What to do ->
Reproduce only the lines of the material below that start at the line containing "What Blender Python" and stop at the line containing "COL = SC.collection". Keep both end lines.

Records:
## START
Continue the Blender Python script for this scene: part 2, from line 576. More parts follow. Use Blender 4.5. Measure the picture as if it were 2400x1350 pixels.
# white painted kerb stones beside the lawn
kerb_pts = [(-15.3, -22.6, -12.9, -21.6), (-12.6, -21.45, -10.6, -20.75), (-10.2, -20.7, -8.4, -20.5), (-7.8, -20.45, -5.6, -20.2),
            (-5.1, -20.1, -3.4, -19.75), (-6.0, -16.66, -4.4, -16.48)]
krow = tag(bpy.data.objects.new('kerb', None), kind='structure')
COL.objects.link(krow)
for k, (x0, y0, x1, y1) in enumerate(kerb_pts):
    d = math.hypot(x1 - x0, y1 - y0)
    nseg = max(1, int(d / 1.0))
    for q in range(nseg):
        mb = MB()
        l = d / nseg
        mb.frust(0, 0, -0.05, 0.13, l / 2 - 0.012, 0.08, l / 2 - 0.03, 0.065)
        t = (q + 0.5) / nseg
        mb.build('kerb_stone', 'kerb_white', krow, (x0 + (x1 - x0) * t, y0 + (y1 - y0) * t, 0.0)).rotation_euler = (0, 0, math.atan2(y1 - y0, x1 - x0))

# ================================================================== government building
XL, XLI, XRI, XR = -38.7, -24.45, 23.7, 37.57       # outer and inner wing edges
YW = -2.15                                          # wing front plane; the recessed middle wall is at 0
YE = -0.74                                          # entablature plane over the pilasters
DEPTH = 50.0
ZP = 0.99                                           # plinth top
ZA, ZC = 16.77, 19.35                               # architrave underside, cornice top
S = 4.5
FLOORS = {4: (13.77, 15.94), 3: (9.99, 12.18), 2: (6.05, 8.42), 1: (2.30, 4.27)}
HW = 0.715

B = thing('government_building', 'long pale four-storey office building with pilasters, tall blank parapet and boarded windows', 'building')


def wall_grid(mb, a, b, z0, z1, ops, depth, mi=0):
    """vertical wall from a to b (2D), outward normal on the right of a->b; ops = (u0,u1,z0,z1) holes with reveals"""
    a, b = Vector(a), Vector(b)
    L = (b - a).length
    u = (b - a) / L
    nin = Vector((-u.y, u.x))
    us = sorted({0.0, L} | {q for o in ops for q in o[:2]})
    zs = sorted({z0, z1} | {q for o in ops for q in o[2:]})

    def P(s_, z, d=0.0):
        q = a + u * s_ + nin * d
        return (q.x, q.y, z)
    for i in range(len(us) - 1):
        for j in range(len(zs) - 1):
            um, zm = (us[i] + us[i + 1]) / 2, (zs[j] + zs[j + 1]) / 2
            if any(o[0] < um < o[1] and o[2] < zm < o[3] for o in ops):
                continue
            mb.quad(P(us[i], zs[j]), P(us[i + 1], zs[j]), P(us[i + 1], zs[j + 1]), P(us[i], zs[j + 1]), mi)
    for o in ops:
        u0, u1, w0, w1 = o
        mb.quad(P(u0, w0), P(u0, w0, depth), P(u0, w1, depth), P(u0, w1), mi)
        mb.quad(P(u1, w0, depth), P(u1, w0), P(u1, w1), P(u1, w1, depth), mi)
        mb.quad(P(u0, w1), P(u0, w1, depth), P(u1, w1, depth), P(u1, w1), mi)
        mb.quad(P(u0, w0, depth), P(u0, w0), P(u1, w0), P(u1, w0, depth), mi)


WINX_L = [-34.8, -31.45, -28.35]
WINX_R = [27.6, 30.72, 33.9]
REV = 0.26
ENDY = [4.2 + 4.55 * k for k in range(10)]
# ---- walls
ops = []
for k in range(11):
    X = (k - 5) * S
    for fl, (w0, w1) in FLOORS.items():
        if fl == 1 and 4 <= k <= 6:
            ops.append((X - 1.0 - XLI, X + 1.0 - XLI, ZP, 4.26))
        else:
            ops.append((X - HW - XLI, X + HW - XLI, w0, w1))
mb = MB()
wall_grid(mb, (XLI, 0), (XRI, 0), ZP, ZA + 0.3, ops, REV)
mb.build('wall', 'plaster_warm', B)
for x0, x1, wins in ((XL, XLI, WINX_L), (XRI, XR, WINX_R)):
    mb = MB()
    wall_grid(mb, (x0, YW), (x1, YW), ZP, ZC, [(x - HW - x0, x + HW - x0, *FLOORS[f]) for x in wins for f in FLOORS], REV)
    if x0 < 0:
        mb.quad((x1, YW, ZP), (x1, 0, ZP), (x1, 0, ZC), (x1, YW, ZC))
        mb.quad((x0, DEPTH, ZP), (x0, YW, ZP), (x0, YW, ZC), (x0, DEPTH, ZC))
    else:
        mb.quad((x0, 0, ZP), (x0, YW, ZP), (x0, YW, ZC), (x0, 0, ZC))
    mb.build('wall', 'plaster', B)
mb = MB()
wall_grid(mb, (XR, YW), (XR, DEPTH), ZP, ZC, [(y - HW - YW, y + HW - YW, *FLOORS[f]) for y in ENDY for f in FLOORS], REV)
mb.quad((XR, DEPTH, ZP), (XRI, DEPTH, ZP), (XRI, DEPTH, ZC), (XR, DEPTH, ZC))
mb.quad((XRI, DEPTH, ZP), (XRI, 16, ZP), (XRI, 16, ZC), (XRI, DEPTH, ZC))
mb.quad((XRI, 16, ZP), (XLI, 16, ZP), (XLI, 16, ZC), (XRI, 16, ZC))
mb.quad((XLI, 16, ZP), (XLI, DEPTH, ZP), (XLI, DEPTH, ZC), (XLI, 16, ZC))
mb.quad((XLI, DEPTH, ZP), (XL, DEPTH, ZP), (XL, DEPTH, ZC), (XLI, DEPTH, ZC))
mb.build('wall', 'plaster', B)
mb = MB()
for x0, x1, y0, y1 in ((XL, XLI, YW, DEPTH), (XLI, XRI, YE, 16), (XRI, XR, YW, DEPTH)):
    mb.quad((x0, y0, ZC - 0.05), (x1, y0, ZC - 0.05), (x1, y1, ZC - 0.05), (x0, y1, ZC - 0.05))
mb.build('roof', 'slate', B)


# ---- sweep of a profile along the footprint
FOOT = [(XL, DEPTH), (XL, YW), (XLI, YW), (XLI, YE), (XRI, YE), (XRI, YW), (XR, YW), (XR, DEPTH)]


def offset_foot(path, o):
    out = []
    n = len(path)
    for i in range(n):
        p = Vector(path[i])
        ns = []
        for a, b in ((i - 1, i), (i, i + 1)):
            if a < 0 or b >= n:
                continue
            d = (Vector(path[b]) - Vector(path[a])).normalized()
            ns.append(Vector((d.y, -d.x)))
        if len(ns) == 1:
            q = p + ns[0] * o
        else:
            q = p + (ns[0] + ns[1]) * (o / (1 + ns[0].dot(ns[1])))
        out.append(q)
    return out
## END
## START
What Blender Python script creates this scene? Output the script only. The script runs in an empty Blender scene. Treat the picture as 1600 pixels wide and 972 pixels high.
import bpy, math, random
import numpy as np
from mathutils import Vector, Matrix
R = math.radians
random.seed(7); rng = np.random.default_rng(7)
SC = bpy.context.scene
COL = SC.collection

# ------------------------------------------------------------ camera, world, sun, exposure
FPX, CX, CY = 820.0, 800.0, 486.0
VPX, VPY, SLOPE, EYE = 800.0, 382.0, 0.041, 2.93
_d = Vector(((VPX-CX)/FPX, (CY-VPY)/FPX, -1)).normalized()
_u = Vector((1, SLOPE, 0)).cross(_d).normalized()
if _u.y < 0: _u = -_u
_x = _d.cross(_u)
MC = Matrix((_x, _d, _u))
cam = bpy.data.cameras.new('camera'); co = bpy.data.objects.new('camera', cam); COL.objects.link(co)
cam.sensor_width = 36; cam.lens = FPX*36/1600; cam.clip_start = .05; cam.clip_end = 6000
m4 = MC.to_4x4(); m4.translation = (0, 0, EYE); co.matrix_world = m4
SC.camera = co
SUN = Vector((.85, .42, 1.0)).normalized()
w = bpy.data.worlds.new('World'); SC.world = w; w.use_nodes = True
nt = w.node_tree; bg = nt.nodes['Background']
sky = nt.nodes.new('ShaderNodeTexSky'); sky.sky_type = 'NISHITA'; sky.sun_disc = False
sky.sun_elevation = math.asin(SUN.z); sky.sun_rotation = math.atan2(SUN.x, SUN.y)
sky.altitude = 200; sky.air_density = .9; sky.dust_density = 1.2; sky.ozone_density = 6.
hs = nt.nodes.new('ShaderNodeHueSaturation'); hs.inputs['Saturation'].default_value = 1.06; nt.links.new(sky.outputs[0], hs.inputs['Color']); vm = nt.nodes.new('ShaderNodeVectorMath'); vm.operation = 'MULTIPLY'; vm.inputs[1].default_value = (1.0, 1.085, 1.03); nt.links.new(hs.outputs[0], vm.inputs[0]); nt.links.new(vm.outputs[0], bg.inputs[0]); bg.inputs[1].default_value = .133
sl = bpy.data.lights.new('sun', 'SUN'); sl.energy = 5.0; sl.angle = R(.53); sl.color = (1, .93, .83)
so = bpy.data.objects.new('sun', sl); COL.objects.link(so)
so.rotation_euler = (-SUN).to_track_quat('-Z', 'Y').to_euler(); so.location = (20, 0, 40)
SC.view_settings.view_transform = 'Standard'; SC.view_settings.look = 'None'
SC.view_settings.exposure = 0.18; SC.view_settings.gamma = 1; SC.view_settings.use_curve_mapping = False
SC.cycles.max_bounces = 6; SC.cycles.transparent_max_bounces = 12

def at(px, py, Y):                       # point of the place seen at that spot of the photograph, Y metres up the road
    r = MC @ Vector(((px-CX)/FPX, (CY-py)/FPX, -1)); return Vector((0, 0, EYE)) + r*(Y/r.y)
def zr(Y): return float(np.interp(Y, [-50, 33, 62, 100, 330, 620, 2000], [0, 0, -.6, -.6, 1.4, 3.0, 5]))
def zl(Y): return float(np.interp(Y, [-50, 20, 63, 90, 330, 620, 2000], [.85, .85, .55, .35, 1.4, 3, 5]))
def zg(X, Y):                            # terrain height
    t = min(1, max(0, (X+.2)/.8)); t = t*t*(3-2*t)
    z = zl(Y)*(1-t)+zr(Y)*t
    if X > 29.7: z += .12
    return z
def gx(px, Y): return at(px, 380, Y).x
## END
Exercise output ->
What Blender Python script creates this scene? Output the script only. The script runs in an empty Blender scene. Treat the picture as 1600 pixels wide and 972 pixels high.
import bpy, math, random
import numpy as np
from mathutils import Vector, Matrix
R = math.radians
random.seed(7); rng = np.random.default_rng(7)
SC = bpy.context.scene
COL = SC.collection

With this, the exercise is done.